In this piece I have worked the personal, broaching a topic that is more universal.

English/European ancestors from both my fathers and mothers families migrated here in mid 1800’s and settled on the land in the same area.  Four generations of the family worked on the farming land before my generation moved on to other occupations and interests and in some cases migrated away themselves.    In the scheme of the life of the land it is a mere speck in the great ocean of history.  For me this short history in this place is significant. This is my sense of place. This is where my heart is.  But we have lost this place.  It no longer belongs to any of us.  I have found though, that ownership, is always is strange thing.  The telling of the story is all that really matters, without that it really is all gone.

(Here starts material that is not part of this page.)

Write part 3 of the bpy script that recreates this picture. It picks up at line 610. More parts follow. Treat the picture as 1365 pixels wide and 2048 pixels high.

This work deals with this particular land.  My great grandmother Mary’s family recorded their history from a peculiarly patriarchal viewpoint.  Only the male members of the family were recorded…all women…female children born into the family, or women who married into the family were listed as “f”….for female. No names, dates or any information was recorded about them whatsoever.

The woman in Panel II is my grandmother, Emily, the daughter of Mary.    I have used mapping to show the spread of humanity through this area within two generations.  The map in panel II is the 1886 map of the Parish of Broadwater.  Emily’s husband’s parents settled there in 1886 and raised eight sons and one daughter.  They were the earliest pioneers of this district.  The map in panel IV is a 1970’s map of Ballandean when I lived there, recording the area just a few miles north of the 1886 map.  It is where Emily and her husband settled and where the home in panel IV is drawn.  This story is told in various published histories from her husband’s perspective.  I have chosen to include her here, but it is not just her story.

The textured panels I, III & V represent the all-pervading sense of the continuity of the land.  It also refers to the changes my family brought to this land, in the form of grape vines.  Having recently seen places in Turkey where they have produced wine for the past one thousand years, I hope the growing of grapes in this beautiful place will continue for generations to come.  The repetition of these forms also reference the repetition of the seasonal changes of life on a farm, and the order it imposes on the land and the people. The colours of the land reference autumn, and the impending winter, alluding to the end for us of our stewardship with this land.

The inserted memorabilia  within the recesses, refer to the domestic lives of those who lived then and the histories are traced in the books, some lost and some found.

* I am currently writing a family history from this period.